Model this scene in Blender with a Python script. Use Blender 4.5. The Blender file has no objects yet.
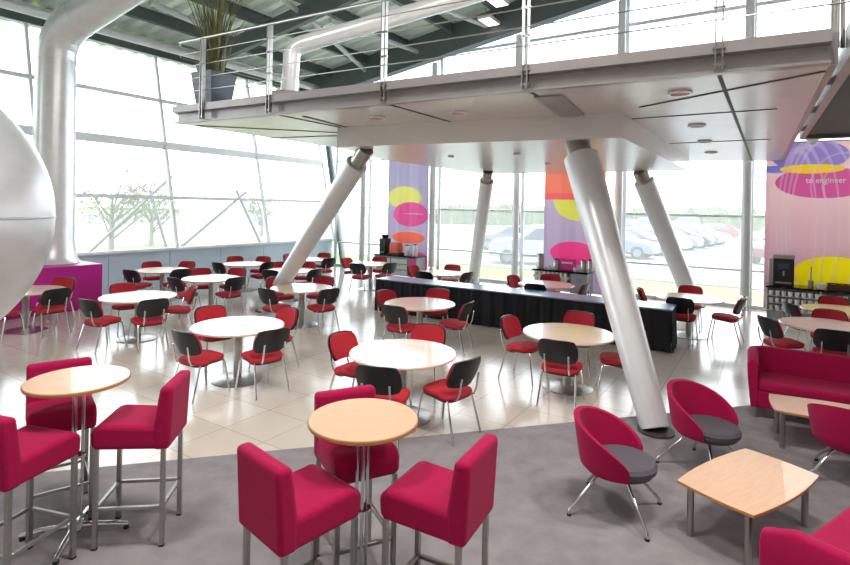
import bpy, bmesh, math, random
from mathutils import Vector, Matrix
random.seed(7)
C = bpy.context.scene.collection
PI = math.pi
# ------------------------------------------------------------------ camera model (850 x 565 frame)
F, EYE, ROLL, PV = 535.0, 2.37, 0.02, 206.5
cr, sr = math.cos(ROLL), math.sin(ROLL)
def ray(u, v):
    dx = (u - 425) / F; dy = (v - PV) / F
    return Vector((dx * cr + dy * sr, 1.0, dx * sr - dy * cr))
def at(u, v, z=0.0):
    d = ray(u, v); t = (z - EYE) / d.z
    return Vector((d.x * t, d.y * t, z))
def atY(u, v, Y):
    d = ray(u, v)
    return Vector((d.x * Y, Y, EYE + d.z * Y))
E1 = Vector((.8387, -.5446, 0)); E2 = Vector((.5446, .8387, 0)); UP = Vector((0, 0, 1))
P0 = Vector((2.5, 16.95, 0)); L0 = Vector((-3.6, 20.91, 0))
LEAN = .235
def pR(t, z, w=0.0):                      # right glass wall: t along it, w metres into the room
    p = P0 + E1 * t - E2 * w; p.z = z; return p
def pL(t, z, w=0.0):                      # left glass wall, leaning outward above its dado
    p = L0 - E2 * t + E1 * (w - LEAN * max(0, z - 1.0)); p.z = z; return p
def roofz(s): return 7.7 + .155 * s
# ------------------------------------------------------------------ materials
MATS = {}
def lin(c):
    return tuple(((x / 255) / 12.92 if x / 255 < .04045 else ((x / 255 + .055) / 1.055) ** 2.4) for x in c) + (1,)
def mat(name, rgb, rough=.5, metal=0.0, noise=0.0, scale=20.0, bump=0.0, bscale=200.0, spec=.5, coat=0.0, sheen=0.0, stretch=None):
    m = bpy.data.materials.new(name); m.use_nodes = True
    nt = m.node_tree; b = nt.nodes['Principled BSDF']
    col = lin(rgb)
    b.inputs['Base Color'].default_value = col
    b.inputs['Roughness'].default_value = rough
    b.inputs['Metallic'].default_value = metal
    b.inputs['Specular IOR Level'].default_value = spec
    b.inputs['Coat Weight'].default_value = coat
    b.inputs['Sheen Weight'].default_value = sheen
    tc = nt.nodes.new('ShaderNodeTexCoord')
    src = tc.outputs['Object']
    if stretch:
        mp = nt.nodes.new('ShaderNodeMapping'); mp.inputs['Scale'].default_value = stretch
        nt.links.new(src, mp.inputs['Vector']); src = mp.outputs['Vector']
    if noise:
        n = nt.nodes.new('ShaderNodeTexNoise'); n.inputs['Scale'].default_value = scale; n.inputs['Detail'].default_value = 5
        nt.links.new(src, n.inputs['Vector'])
        r = nt.nodes.new('ShaderNodeMapRange'); r.inputs[1].default_value = .3; r.inputs[2].default_value = .7
        r.inputs[3].default_value = 1 - noise; r.inputs[4].default_value = 1 + noise
        nt.links.new(n.outputs['Fac'], r.inputs[0])
        mx = nt.nodes.new('ShaderNodeVectorMath'); mx.operation = 'SCALE'
        mx.inputs[0].default_value = col[:3]; nt.links.new(r.outputs[0], mx.inputs['Scale'])
        nt.links.new(mx.outputs[0], b.inputs['Base Color'])
    if bump:
        n2 = nt.nodes.new('ShaderNodeTexNoise'); n2.inputs['Scale'].default_value = bscale
        nt.links.new(tc.outputs['Object'], n2.inputs['Vector'])
        bp = nt.nodes.new('ShaderNodeBump'); bp.inputs['Strength'].default_value = bump; bp.inputs['Distance'].default_value = .01
        nt.links.new(n2.outputs['Fac'], bp.inputs['Height']); nt.links.new(bp.outputs[0], b.inputs['Normal'])
    MATS[name] = m
    return m
M_CRIM = mat('crimson_fabric', (168, 17, 73), .85, noise=.07, scale=60, bump=.15, bscale=500, spec=.15, sheen=.06)
M_RED = mat('red_fabric', (188, 44, 58), .8, noise=.06, scale=60, bump=.1, bscale=500, spec=.25)
M_BLACKP = mat('black_plastic', (26, 26, 29), .42, noise=.1, scale=300)
M_CHROME = mat('chrome', (215, 217, 220), .14, 1.0, noise=.03, scale=8)
M_STEEL = mat('brushed_steel', (172, 170, 166), .28, 1.0, noise=.06, scale=12, stretch=(1, 1, 8))
M_BEECH = mat('beech_wood', (224, 182, 148), .34, noise=.06, scale=6, stretch=(1, 9, 1), coat=.25)
M_EDGE = mat('beech_edge', (196, 138, 84), .4, noise=.08, scale=20)
M_PALE = mat('pale_beech_laminate', (230, 206, 182), .22, noise=.03, scale=6, stretch=(1, 9, 1), coat=.35)
M_GREYF = mat('grey_fabric', (96, 92, 100), .9, noise=.12, scale=120, bump=.1, bscale=600, spec=.2)
M_SILVER = mat('silver_paint', (224, 226, 228), .34, .25, noise=.03, scale=5)
M_SPHERE = mat('satin_aluminium', (212, 213, 216), .34, .5, noise=.03, scale=3, stretch=(1, 1, 6))
M_DUCT = mat('galvanised_duct', (230, 232, 233), .3, .3, noise=.05, scale=6)
M_FRAME = mat('window_frame_grey', (226, 231, 233), .4, .1, noise=.03)
M_BEAM = mat('roof_beam_green_grey', (96, 106, 106), .5, .1, noise=.1, scale=4)
M_BEAMW = mat('pale_brace_paint', (196, 202, 200), .5, .1, noise=.04)
M_DECK = mat('roof_decking_pale_green', (236, 245, 239), .5, .1, noise=.06, scale=3)
M_SOFFIT = mat('soffit_panel', (218, 214, 210), .25, .15, noise=.02, scale=3)
M_FASCIA = mat('taupe_steel', (152, 147, 147), .3, .3, noise=.05, scale=6)
M_GROOVE = mat('dark_joint', (70, 64, 62), .6, noise=.05)
M_DADO = mat('blue_grey_panel', (200, 217, 230), .25, .1, noise=.03, scale=3)
M_MAG = mat('magenta_laminate', (190, 28, 140), .35, noise=.03)
M_CLOTH = mat('black_cloth', (22, 22, 26), .85, noise=.15, scale=40)
M_TOP = mat('sheen_and_notice_blue', (128, 150, 178), .25, noise=.04, scale=10)  # blue-grey of the sheen on the black cloth; also colours a notice
M_WHITE = mat('white_ceramic', (238, 238, 236), .25, noise=.02)
M_BLACKG = mat('black_gloss', (18, 18, 20), .12, noise=.05)
M_CABW = mat('cabinet_white', (222, 222, 220), .45, noise=.02)
M_CABD = mat('rack_dark', (52, 48, 46), .6, noise=.1)
M_CABG = mat('cabinet_grey', (150, 152, 156), .45, noise=.03)
M_PINK = mat('pink_card', (236, 60, 150), .5, noise=.04)
M_ORANGE = mat('orange_card', (240, 112, 84), .5, noise=.04)
M_BREAD = mat('bread_crust', (190, 120, 70), .7, noise=.2, scale=30)
M_BASKET = mat('basket_brown', (96, 62, 44), .7, noise=.2, scale=60)
M_LEAF = mat('reed_leaf', (88, 90, 44), .6, noise=.35, scale=9)
M_POT = mat('slate_pot', (58, 66, 80), .25, noise=.05)
M_SOIL = mat('soil', (60, 46, 36), .9, noise=.3)
M_ASPH = mat('pale_asphalt', (138, 138, 142), .8, noise=.06, scale=3)
M_HEDGE = mat('pale_hedge', (84, 94, 70), .9, noise=.25, scale=2)
M_TWIG = mat('twig', (110, 112, 86), .9, noise=.2)
M_BARK = mat('bark', (120, 112, 100), .9, noise=.2)
M_TYRE = mat('tyre', (40, 42, 46), .8, noise=.1)
M_CGLASS = mat('car_glass', (70, 84, 98), .1, noise=.05)
M_RUBBER = mat('rubber_foot', (30, 30, 32), .7, noise=.1)
CARPAINT = {k: mat('car_paint_' + k, c, .25, .1, noise=.02, coat=.5) for k, c in
            dict(white=(158, 161, 166), silver=(108, 114, 124), blue=(66, 80, 104), red=(166, 20, 44), dark=(50, 54, 64), maroon=(92, 32, 46)).items()}
def nodes_mat(name):
    m = bpy.data.materials.new(name); m.use_nodes = True
    nt = m.node_tree
    return m, nt, nt.nodes, nt.links, nt.nodes['Principled BSDF']
def glass_mat():
    m, nt, N, L, b = nodes_mat('window_glass'); out = N['Material Output']; N.remove(b)
    tr = N.new('ShaderNodeBsdfTransparent'); tr.inputs[0].default_value = (.97, .985, .985, 1)
    gl = N.new('ShaderNodeBsdfGlossy'); gl.inputs['Roughness'].default_value = .02
    tl = N.new('ShaderNodeBsdfTranslucent'); tl.inputs[0].default_value = (.95, .97, .98, 1)  # translucent share adds a pale veil, imitating haze around the bright windows
    fr = N.new('ShaderNodeFresnel'); fr.inputs[0].default_value = 1.3
    nz = N.new('ShaderNodeTexNoise'); nz.inputs['Scale'].default_value = .6
    mr = N.new('ShaderNodeMapRange'); mr.inputs[3].default_value = .085; mr.inputs[4].default_value = .125
    m1 = N.new('ShaderNodeMixShader'); m2 = N.new('ShaderNodeMixShader')
    L.new(nz.outputs['Fac'], mr.inputs[0]); L.new(mr.outputs[0], m1.inputs[0])
    L.new(tr.outputs[0], m1.inputs[1]); L.new(tl.outputs[0], m1.inputs[2])
    L.new(fr.outputs[0], m2.inputs[0]); L.new(m1.outputs[0], m2.inputs[1]); L.new(gl.outputs[0], m2.inputs[2])
    L.new(m2.outputs[0], out.inputs[0])
    return m
M_GLASS = glass_mat()
def tile_mat():
    m, nt, N, L, b = nodes_mat('glossy_floor_tile')
    g = N.new('ShaderNodeNewGeometry'); mp = N.new('ShaderNodeMapping'); mp.vector_type = 'TEXTURE'
    mp.inputs['Rotation'].default_value = (0, 0, math.radians(-33)); L.new(g.outputs['Position'], mp.inputs[0])
    br = N.new('ShaderNodeTexBrick'); br.offset = 0; br.inputs['Scale'].default_value = 1.0
    br.inputs['Brick Width'].default_value = .6; br.inputs['Row Height'].default_value = .6
    br.inputs['Mortar Size'].default_value = .006; br.inputs['Mortar Smooth'].default_value = .2
    br.inputs['Color1'].default_value = lin((222, 214, 203)); br.inputs['Color2'].default_value = lin((213, 203, 191))
    br.inputs['Mortar'].default_value = lin((182, 173, 163))
    L.new(mp.outputs[0], br.inputs['Vector']); L.new(br.outputs['Color'], b.inputs['Base Color'])
    b.inputs['Roughness'].default_value = .16; b.inputs['Specular IOR Level'].default_value = .7
    return m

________

### What the task requires
Report each line in the data that holds the word "scene".

### Exercise response
Model this scene in Blender with a Python script. Use Blender 4.5. The Blender file has no objects yet.
C = bpy.context.scene.collection